If your kid is applying to your alma mater, did they mention anything about that in the “why do you want to go here” supplement? One of the honest reasons my kid is applying to my alma mater is that I had a great experience there, my best friends are from college, and to this day we all speak fondly of our experience. But is that too much for a kid to say “one reason I want to go is my parent(s) went there and loved it?” Any legacy boost my kid gets will be fairly minimal; we are not big donors or anything, and they will know she is a legacy from other parts of the application. Just don’t know if it should also be mentioned in the essay. Thanks in advance!
When my S wrote his application for my H’s alma mater, I think he put in one line about his dad being an alum but the focus of his essay was on why my S believed the school was a great fit, what he specifically liked about the program he was applying to etc.
Thanks! This wouldn’t be the focus at all, just a sentence or two. I just don’t know if it sounds too – desperate? I don’t know, I’m probably overthinking it.
My D did not mention it in her “why this school” essay even though her father thought she should. Other parts of her app show her double legacy status.
It was quite a few years ago now, but I remember that my daughter did not mention her legacy status in her essays. I don’t think there was any particular reason for this; perhaps it simply didn’t fit with what she was writing. She was admitted.
S definitely wrote about it somewhere, but it may have been a separate essay for an alumni scholarship? (He was awarded that, went to UR and will be graduating this spring.) He’s a double legacy, but we have barely ever given them money!
Legacy status absolutely does matter in many schools, so if you had a great experience there, I don’t see why your D shouldn’t mention it as one reason why she wants to go there.
My son mentioned his brother’s graduating from the same school and how much he enjoyed his visits to campus visiting him
My latest applicant happened to apply to both her parents’ alma maters. In both cases, she did write about taking the tour with alum mom or dad, but used it as a springboard for how she is her own unique person with interests that differ, and while she loved seeing the school through our eyes and hearing about our experiences, she also pointed out how each particular school would work for her personal circumstances.
My daughter stressed her legacy connection in her essay – on the advice of an admissions officer at the college. She also discussed several other reasons why she was applying. She was being very honest in her response – like your kid, she was partly attracted to the school because of my experience and that of my friends, and her essay discussed that connection and what it meant to her.
As long as it shows up somewhere in the app, she it doesn’t need to be in the essay. But if it truly is part of her reason, then it is fine to include it.
Thank you everyone!
I don’t think my kid mentioned it in her Why Yale essay.
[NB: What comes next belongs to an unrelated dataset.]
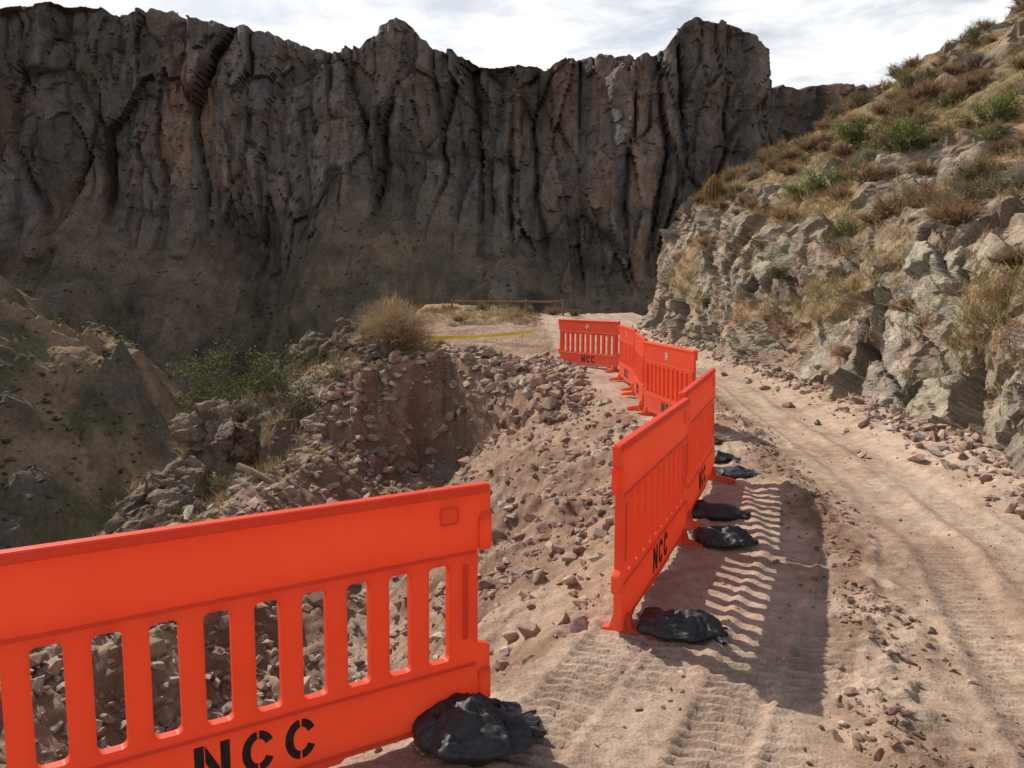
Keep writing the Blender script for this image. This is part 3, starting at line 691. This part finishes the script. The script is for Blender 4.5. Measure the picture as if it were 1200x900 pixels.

Of course they knew she was a legacy from other parts of her application. She just had so many other reasons for wanting to attend. From some of the reasons, it was probably obvious she had some first hand knowledge (lots of trips for reunions, knowing lots of adults who attended, having a realistic view of academics and social scene, etc.).
Depends on the school most likely. At our big flagship school, there are so many legacies I doubt admissions couldn’t care less…I don’t think it holds a lot of weight.
Something else it sort of reminds me off. Remember in Blindside when Michael states he wants to go to Ole Miss because all his family went there? Well, that was a touching moment we all watched. Seems like if you put that in an essay they wil think you are just trying to copy and tug at the heartstrings…they already saw the movie, too. I don’t think it will work, I think it will cause eye rolling. It would me.
I would agree at least on the apps there are questions for our schools to name parental alumni (public and private both) The out of state flagship I attended for grad school sent me a note thanking me for entrusting Flagship U as a possible destination for '16 student.
The school my S went to specifically asked about parent alma maters only, and only considered that to be legacy. So he didn’t mention that his grandfather went there. However, it came up in the interview, and the interviewer thought it was a big deal, and later called up to get more info (year he graduated, etc.).
So of course yours is a parent legacy to begin with, but I tell this story to say that it sometimes might matter more than you think, and it can’t hurt. Not sure if the admins saw it as being as important as the interviewer did, but you never know.
DD actually wrote about how, for many years, she did not want to attend my college because she wanted her own path. Then wrote about all the things she came to like about it that overcame her earlier objection. She discussed specific things in a way that showed she really ‘got’ the school and its ethos. She was admitted.
I didn’t have to write about my interest in my mother’s alma mater. Being a legacy was a deterrent for me, but I thought the school was worth applying to at the time. I usually discourage applying to a school where you’re a legacy.
Sad truth, my kid’s first (recognizable) words were “Go Blue!,” (well, more like “Go Boo!”). That did figure into his essay.
^Mine both got accepted to Michigan (where they were double legacies). Then both turned it down.